Defendo que os cartórios seriam nosso maior aliado para a inclusão do cidadão na economia digital. Onde os documentos de identificação seriam confirmados por uma autoridade com fé pública. Isso é um modelo distribuído que, por puro preconceito e desconhecimento, é condenado pelo ecossistema do Blockchain. Enquanto isso, o e-CPF e o e-CNPJ, nossos mais importantes documentos, onde todos nossos dados estão atrelados, estão nas mãos centralizadas de duas empresas americanas, Experian e Certisign.

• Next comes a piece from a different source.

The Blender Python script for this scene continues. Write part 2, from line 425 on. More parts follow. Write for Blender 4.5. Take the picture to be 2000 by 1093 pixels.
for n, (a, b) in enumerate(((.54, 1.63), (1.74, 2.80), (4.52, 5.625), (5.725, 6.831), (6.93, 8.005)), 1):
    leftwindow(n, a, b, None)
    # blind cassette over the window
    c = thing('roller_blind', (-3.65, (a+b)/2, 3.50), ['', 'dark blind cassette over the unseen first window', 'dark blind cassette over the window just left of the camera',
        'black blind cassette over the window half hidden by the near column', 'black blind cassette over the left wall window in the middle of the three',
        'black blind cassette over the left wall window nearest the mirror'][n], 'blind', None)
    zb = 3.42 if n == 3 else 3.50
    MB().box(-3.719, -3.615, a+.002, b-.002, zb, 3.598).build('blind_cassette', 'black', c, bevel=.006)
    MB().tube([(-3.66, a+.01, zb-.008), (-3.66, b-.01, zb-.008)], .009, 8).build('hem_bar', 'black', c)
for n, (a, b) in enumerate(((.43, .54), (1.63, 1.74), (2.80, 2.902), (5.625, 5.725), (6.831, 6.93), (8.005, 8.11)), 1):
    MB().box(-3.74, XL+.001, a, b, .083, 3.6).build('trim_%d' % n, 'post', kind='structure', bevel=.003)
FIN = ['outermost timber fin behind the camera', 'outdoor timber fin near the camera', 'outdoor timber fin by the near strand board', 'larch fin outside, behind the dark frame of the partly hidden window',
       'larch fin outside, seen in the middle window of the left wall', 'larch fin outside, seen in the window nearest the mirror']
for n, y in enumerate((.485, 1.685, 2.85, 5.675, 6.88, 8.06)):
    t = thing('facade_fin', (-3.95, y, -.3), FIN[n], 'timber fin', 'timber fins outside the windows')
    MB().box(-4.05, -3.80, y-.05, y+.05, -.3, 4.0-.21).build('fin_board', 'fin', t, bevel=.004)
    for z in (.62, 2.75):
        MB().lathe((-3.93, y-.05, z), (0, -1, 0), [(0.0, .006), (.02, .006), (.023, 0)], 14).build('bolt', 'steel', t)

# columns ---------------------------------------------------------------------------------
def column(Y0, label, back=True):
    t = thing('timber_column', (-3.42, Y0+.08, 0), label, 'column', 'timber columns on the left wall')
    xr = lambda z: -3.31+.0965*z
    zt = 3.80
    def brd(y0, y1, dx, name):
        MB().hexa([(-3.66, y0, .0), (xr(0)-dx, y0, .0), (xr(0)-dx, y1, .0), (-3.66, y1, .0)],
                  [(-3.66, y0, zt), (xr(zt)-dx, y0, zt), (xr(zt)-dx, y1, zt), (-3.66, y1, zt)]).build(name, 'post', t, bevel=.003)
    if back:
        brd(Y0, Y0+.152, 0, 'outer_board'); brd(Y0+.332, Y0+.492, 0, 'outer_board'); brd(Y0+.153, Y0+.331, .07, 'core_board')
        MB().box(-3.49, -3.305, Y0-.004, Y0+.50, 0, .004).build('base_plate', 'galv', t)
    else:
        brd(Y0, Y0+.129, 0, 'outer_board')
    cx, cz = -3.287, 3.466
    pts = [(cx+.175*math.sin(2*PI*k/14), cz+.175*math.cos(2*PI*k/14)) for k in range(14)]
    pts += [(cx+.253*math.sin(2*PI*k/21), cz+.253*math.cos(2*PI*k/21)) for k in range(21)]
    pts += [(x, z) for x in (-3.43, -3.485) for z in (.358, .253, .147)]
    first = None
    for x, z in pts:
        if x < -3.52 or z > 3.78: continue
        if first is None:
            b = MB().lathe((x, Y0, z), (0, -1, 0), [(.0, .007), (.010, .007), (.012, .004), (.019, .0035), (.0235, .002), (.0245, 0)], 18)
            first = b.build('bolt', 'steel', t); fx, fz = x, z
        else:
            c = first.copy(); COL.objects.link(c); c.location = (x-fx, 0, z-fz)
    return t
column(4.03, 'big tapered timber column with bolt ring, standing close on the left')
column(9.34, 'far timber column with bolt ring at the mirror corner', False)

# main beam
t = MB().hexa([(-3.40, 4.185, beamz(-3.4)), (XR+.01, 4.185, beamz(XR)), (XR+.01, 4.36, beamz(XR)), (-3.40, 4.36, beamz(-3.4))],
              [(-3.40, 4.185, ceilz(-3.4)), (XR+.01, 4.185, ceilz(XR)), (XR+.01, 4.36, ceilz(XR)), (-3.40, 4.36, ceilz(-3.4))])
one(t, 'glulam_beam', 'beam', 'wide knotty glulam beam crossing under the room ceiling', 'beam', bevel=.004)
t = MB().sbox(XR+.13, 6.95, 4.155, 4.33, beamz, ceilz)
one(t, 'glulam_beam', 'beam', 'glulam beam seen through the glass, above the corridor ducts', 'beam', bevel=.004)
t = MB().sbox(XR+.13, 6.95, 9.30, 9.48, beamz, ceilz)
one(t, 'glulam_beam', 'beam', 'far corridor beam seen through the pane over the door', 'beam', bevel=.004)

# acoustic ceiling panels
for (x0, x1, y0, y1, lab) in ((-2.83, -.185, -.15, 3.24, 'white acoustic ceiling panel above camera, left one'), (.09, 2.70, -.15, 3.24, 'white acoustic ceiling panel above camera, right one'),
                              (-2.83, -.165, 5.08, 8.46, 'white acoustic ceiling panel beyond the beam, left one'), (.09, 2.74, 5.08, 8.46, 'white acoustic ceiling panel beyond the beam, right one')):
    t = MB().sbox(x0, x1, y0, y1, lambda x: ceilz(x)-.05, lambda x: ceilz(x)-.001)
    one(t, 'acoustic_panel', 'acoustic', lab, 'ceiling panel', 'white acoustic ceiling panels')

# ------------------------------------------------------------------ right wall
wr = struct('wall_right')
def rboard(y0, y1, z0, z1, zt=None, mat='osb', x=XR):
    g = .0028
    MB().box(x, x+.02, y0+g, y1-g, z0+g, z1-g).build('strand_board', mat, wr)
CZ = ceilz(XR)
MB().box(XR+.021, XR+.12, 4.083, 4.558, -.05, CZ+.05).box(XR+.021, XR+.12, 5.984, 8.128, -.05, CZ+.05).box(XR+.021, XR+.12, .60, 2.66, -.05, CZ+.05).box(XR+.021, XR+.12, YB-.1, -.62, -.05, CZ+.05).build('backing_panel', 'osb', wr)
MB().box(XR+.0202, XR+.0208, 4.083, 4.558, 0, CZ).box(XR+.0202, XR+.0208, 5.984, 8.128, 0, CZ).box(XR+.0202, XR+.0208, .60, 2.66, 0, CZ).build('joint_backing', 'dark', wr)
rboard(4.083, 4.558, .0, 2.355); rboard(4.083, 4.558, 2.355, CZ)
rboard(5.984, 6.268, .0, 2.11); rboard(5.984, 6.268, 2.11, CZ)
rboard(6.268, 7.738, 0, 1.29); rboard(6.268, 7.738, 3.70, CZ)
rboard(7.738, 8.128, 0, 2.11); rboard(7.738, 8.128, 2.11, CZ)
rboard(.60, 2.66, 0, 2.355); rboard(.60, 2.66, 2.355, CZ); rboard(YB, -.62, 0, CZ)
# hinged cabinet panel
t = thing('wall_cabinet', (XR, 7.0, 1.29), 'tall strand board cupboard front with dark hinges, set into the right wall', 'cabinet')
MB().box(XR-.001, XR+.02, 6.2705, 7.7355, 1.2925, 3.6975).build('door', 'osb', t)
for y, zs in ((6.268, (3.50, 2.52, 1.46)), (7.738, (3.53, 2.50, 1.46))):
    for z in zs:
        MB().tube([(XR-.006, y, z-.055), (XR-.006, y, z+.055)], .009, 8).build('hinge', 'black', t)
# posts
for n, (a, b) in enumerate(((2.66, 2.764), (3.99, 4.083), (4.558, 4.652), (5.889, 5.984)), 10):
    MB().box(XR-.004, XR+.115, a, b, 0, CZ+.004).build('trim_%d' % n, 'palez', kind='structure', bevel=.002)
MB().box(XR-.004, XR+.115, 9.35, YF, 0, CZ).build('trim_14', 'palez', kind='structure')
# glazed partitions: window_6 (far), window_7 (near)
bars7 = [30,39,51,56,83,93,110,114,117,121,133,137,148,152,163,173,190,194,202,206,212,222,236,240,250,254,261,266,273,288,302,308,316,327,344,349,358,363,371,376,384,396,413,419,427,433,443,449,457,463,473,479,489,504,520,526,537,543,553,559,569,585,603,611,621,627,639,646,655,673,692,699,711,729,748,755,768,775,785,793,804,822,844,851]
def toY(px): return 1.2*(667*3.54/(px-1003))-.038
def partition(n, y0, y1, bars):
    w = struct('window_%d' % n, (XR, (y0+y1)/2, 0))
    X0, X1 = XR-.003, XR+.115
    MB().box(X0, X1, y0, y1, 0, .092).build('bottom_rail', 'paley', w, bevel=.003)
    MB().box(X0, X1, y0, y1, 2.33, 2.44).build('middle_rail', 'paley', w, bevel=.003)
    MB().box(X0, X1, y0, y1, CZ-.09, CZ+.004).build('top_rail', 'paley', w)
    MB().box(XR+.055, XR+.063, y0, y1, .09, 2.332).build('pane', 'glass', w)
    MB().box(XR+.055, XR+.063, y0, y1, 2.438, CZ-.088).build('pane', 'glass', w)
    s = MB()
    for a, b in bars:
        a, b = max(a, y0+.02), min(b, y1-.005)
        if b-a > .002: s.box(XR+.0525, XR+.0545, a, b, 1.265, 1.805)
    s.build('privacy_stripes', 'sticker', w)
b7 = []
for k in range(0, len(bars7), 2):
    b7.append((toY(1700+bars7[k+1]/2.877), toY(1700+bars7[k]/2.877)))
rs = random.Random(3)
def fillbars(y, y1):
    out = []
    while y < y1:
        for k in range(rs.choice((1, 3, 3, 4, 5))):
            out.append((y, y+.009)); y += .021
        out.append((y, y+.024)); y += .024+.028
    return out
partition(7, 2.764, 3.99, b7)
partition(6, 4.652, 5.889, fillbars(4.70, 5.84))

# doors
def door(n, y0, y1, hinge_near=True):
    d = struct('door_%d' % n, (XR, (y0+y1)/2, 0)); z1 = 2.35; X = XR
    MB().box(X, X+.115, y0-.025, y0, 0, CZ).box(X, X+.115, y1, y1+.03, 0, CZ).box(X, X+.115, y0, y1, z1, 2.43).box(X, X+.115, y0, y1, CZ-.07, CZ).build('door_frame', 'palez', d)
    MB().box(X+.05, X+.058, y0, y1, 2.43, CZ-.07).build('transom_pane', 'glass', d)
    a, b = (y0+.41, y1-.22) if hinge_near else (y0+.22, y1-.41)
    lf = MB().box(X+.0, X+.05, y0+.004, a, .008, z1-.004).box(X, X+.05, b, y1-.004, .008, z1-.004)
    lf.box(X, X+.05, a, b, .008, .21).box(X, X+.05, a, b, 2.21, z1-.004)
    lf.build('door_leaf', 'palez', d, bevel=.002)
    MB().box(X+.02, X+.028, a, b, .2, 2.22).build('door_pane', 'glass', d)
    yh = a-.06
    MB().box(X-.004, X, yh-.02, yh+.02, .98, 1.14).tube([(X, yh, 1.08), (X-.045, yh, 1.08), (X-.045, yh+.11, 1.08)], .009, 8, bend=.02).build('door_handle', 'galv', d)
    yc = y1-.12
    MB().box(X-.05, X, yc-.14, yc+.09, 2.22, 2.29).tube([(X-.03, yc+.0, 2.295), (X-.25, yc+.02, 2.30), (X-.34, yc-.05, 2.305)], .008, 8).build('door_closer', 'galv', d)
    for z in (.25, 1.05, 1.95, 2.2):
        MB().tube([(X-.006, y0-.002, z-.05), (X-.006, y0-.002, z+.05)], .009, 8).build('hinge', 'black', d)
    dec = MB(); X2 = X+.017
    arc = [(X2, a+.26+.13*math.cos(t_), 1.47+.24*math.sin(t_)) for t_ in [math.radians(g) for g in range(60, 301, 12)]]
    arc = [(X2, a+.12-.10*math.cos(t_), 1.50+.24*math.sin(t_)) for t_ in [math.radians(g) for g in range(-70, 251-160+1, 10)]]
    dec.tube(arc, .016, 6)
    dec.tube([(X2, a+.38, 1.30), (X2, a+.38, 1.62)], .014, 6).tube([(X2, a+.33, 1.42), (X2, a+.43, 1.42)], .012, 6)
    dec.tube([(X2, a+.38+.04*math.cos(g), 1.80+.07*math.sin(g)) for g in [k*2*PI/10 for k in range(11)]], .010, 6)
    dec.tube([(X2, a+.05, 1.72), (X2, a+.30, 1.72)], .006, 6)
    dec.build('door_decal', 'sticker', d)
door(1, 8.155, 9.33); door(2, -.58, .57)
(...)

CF: Há muita especulação que no futuro podemos não votar mais em candidatos mas em contratos inteligentes autoexecutáveis que irão operar no sistema. Entretanto, vemos diariamente que as decisões políticas envolvem uma série de fatores e, num país continental como o Brasil, por exemplo, cheio de desigualdades, uma proposta governamental nem sempre pode ter as mesmas regras para todo o país. Isso sem contar, por exemplo, as relações internacionais que são altamente complexas e mudam conforme o jogo geopolítico muda. Como podemos pensar que uma blockchain pode realmente governar uma nação?
CA: A pergunta é, como podemos pensar em conceito de nação nas próximas décadas, o blockchain mostra que podemos emitir ativos digitais sem localização geográfica, que o dinheiro não tem mais fronteira como a comunicação. O problema não serão os governos nacionais, mas os locais. Votar um orçamento não é coisa que vai começar no nível federal, mas no condomínio, no bairro, na comunidade, no município. Para chegar ao nível nacional terá de se provar localmente antes.
Outro problema é o da democracia direta, sistemas assim se assemelham a uma situação onde dois lobos e um cordeiro votam o prato a ser servido no jantar, assim, democracia direta tem o poder de excluir os direitos das minorias, e, desta forma, veriamos comunidades onde eventos e políticas inclusivas seriam simplesmente apagadas da agenda.
Não acredito que o blockchain vá governar a nação, mas poderá dar poderes aos cidadãos a gerenciarem investimentos de infraestrutura e o governo atuar na supervisão, sem poderes de distribuição de recursos ou de chantagem sobre prestadores de serviços, o que nos levou à vergonha da lava jato e os escândalos de corrupção maciça e generalizada que vemos todos os dias nos jornais.
CF: A sociedade tal qual conhecemos hoje, certamente irá mudar com a IA, Computação Quântica e Blockchain. No entanto, ao longo da história, por mais avanços tecnológicos que promovemos, não conseguimos mudar a condição humana erradicando a pobreza ou as desigualdades sociais. Podemos dizer que a blockchain do ser humano é a sua ânsia em ser oposto ao outro ou um dia caminharemos para uma sociedade mais justa, em outro planeta talvez?
CA: Acho que a tecnologia está se tornando inclusiva, mas há uma caminhada grande não tecnológica, de mudança cultural, o homem não está preparado para um sistema auto organizado, inclusivo, distribuído. Ainda nos comportamos dentro do paradigma da escassez, e por ele ensinamos que não há recursos para todos, que a acumulação é a proteção para os dias das vagas magras e isso causa a desigualdade.
Com as tecnologias mencionadas, uma sociedade organizada em rede distribuída, caminhamos para um modelo mais inclusivo, sob o paradigma da abundância e isso poderá reduzir a desigualdade. Só a tecnologia, não vai fazer nada, como as políticas de distribuição de renda não fizeram.